### Written task
Up to and including the line with "random.seed(11)", write out the listing from its first line, minus the pictures.

### Given information
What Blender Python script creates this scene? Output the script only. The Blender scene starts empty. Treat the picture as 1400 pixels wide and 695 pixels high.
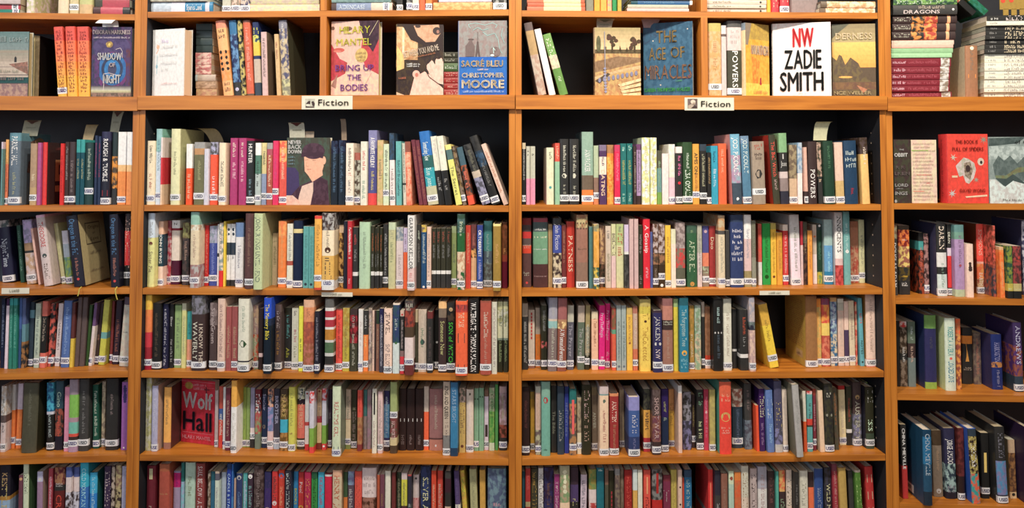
import bpy, math, random
from mathutils import Matrix, Vector

SC = bpy.context.scene
COL = SC.collection
R = math.radians
random.seed(11)

# ------------------------------------------------------------------ camera
EYE = 1.55                       # eye height over the floor
cam_d = bpy.data.cameras.new('camera')
cam = bpy.data.objects.new('camera', cam_d); COL.objects.link(cam)
cam.location = (0.0, -2.17, EYE)
cam.rotation_euler = (R(90 + 2.0), 0, 0)
cam_d.sensor_fit = 'HORIZONTAL'; cam_d.sensor_width = 36.0
cam_d.lens = 977.0 / 1400.0 * 36.0
cam_d.shift_x = -4.0 / 1400.0
cam_d.shift_y = -(347.5 - (222.0 - 977.0 * math.tan(R(2.0)))) / 1400.0
cam_d.clip_start = 0.05
SC.camera = cam

# ------------------------------------------------------------------ world, lights, exposure
world = bpy.data.worlds.new('room_ambient'); SC.world = world
world.use_nodes = True
bg = world.node_tree.nodes['Background']
bg.inputs[0].default_value = (0.90, 0.92, 1.0, 1)
bg.inputs[1].default_value = 0.17

def area(name, loc, aim, size, energy, color, size_y=None):
    l = bpy.data.lights.new(name, 'AREA'); l.energy = energy; l.color = color
    l.size = size
    if size_y: l.shape = 'RECTANGLE'; l.size_y = size_y
    o = bpy.data.objects.new(name, l); COL.objects.link(o)
    o.location = loc
    o.rotation_euler = (Vector(aim) - Vector(loc)).to_track_quat('-Z', 'Y').to_euler()
    return o

WARM = (1.0, 0.88, 0.71)
area('ceiling_lamp', (-0.15, -1.25, 3.05), (-0.1, 0.0, 1.2), 0.14, 36, WARM)
area('ceiling_lamp', (1.25, -1.20, 3.05), (1.1, 0.0, 1.2), 0.14, 39, WARM)
area('ceiling_lamp', (-1.75, -1.25, 3.05), (-1.2, 0.0, 1.4), 0.14, 19, (1.0, 0.90, 0.80))
area('shop_window_daylight', (-2.6, -3.6, 2.1), (-0.4, 0.0, 1.1), 2.2, 31, (0.74, 0.86, 1.0), 1.6)
area('room_fill', (0.9, -3.4, 2.9), (0.4, 0.0, 1.0), 1.8, 27, (1.0, 0.92, 0.82))  # broad fill added to lift the lower shelves, no fixture behind it

vs = SC.view_settings
vs.view_transform = 'Standard'; vs.look = 'None'; vs.exposure = -0.05; vs.gamma = 1.0
vs.use_curve_mapping = False

# ------------------------------------------------------------------ colour helpers
def lin(c): return c / 12.92 if c <= 0.04045 else ((c + 0.055) / 1.055) ** 2.4
def hx(h):
    c = [lin(int(x * 2, 16) / 255.0) for x in h]
    g = 0.3 * c[0] + 0.6 * c[1] + 0.1 * c[2]
    return tuple((x + (g - x) * 0.10) * 0.95 for x in c) + (1.0,)      # inks are a little duller than their screen colour

# ------------------------------------------------------------------ materials
def new_mat(name):
    m = bpy.data.materials.new(name); m.use_nodes = True
    nt = m.node_tree; b = nt.nodes['Principled BSDF']
    return m, nt, b
def node(nt, typ, **kw):
    n = nt.nodes.new(typ)
    for k, v in kw.items(): setattr(n, k, v)
    return n
def ramp(nt, stops):
    n = nt.nodes.new('ShaderNodeValToRGB')
    e = n.color_ramp.elements
    while len(e) < len(stops): e.new(0.5)
    for i, (p, c) in enumerate(stops):
        e[i].position = p; e[i].color = c
    return n

def print_material(name, rough, coat=0.0):
    """printed paper or card: two stored ink colours, blended by a noise pattern where they differ"""
    m, nt, b = new_mat(name); L = nt.links
    a1 = node(nt, 'ShaderNodeAttribute', attribute_name='Ink')
    a2 = node(nt, 'ShaderNodeAttribute', attribute_name='Ink2')
    tc = node(nt, 'ShaderNodeTexCoord'); oi = node(nt, 'ShaderNodeObjectInfo')
    add = node(nt, 'ShaderNodeVectorMath', operation='MULTIPLY_ADD')
    L.new(tc.outputs['Object'], add.inputs[0]); add.inputs[1].default_value = (1, 1, 0.7)
    mul = node(nt, 'ShaderNodeVectorMath', operation='SCALE'); mul.inputs['Scale'].default_value = 7.0
    comb = node(nt, 'ShaderNodeCombineXYZ')
    L.new(oi.outputs['Random'], comb.inputs[0]); L.new(oi.outputs['Random'], comb.inputs[2])
    L.new(comb.outputs[0], mul.inputs[0]); L.new(mul.outputs[0], add.inputs[2])
    nz = node(nt, 'ShaderNodeTexNoise'); nz.inputs['Scale'].default_value = 95; nz.inputs['Detail'].default_value = 4
    L.new(add.outputs[0], nz.inputs['Vector'])
    rp = ramp(nt, [(0.44, (0, 0, 0, 1)), (0.56, (1, 1, 1, 1))]); L.new(nz.outputs[0], rp.inputs[0])
    mx = node(nt, 'ShaderNodeMix', data_type='RGBA')
    L.new(rp.outputs[0], mx.inputs[0]); L.new(a1.outputs['Color'], mx.inputs[6]); L.new(a2.outputs['Color'], mx.inputs[7])
    # faint wear
    nz2 = node(nt, 'ShaderNodeTexNoise'); nz2.inputs['Scale'].default_value = 140; nz2.inputs['Detail'].default_value = 2
    L.new(add.outputs[0], nz2.inputs['Vector'])
    rp2 = ramp(nt, [(0.3, (0.86, 0.86, 0.86, 1)), (0.6, (1, 1, 1, 1))]); L.new(nz2.outputs[0], rp2.inputs[0])
    m2 = node(nt, 'ShaderNodeMix', data_type='RGBA', blend_type='MULTIPLY'); m2.inputs[0].default_value = 1
    L.new(mx.outputs[2], m2.inputs[6]); L.new(rp2.outputs[0], m2.inputs[7])
    L.new(m2.outputs[2], b.inputs['Base Color'])
    b.inputs['Roughness'].default_value = rough
    b.inputs['Coat Weight'].default_value = coat
    b.inputs['Coat Roughness'].default_value = 0.25
    b.inputs['Specular IOR Level'].default_value = 0.35
    return m

def wood_material(name, axis):
    m, nt, b = new_mat(name); L = nt.links
    tc = node(nt, 'ShaderNodeTexCoord'); mp = node(nt, 'ShaderNodeMapping')
    L.new(tc.outputs['Object'], mp.inputs[0])
    sc = {'X': (1.6, 26, 26), 'Z': (26, 26, 1.6)}[axis]
    mp.inputs['Scale'].default_value = sc
    oi = node(nt, 'ShaderNodeObjectInfo')
    nz = node(nt, 'ShaderNodeTexNoise', noise_dimensions='4D'); nz.inputs['Scale'].default_value = 2.2; nz.inputs['Detail'].default_value = 7
    nz.inputs['Distortion'].default_value = 0.6
    mw = node(nt, 'ShaderNodeMath', operation='MULTIPLY'); mw.inputs[1].default_value = 9
    L.new(oi.outputs['Random'], mw.inputs[0]); L.new(mw.outputs[0], nz.inputs['W'])
    L.new(mp.outputs[0], nz.inputs['Vector'])
    rp = ramp(nt, [(0.25, (0.29, 0.084, 0.011, 1)), (0.5, (0.50, 0.172, 0.022, 1)), (0.78, (0.66, 0.255, 0.040, 1))])
    L.new(nz.outputs[0], rp.inputs[0]); L.new(rp.outputs[0], b.inputs['Base Color'])
    bp = node(nt, 'ShaderNodeBump'); bp.inputs['Strength'].default_value = 0.12; bp.inputs['Distance'].default_value = 0.001
    L.new(nz.outputs[0], bp.inputs['Height']); L.new(bp.outputs[0], b.inputs['Normal'])
    b.inputs['Roughness'].default_value = 0.42
    return m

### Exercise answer
What Blender Python script creates this scene? Output the script only. The Blender scene starts empty. Treat the picture as 1400 pixels wide and 695 pixels high.
import bpy, math, random
from mathutils import Matrix, Vector

SC = bpy.context.scene
COL = SC.collection
R = math.radians
random.seed(11)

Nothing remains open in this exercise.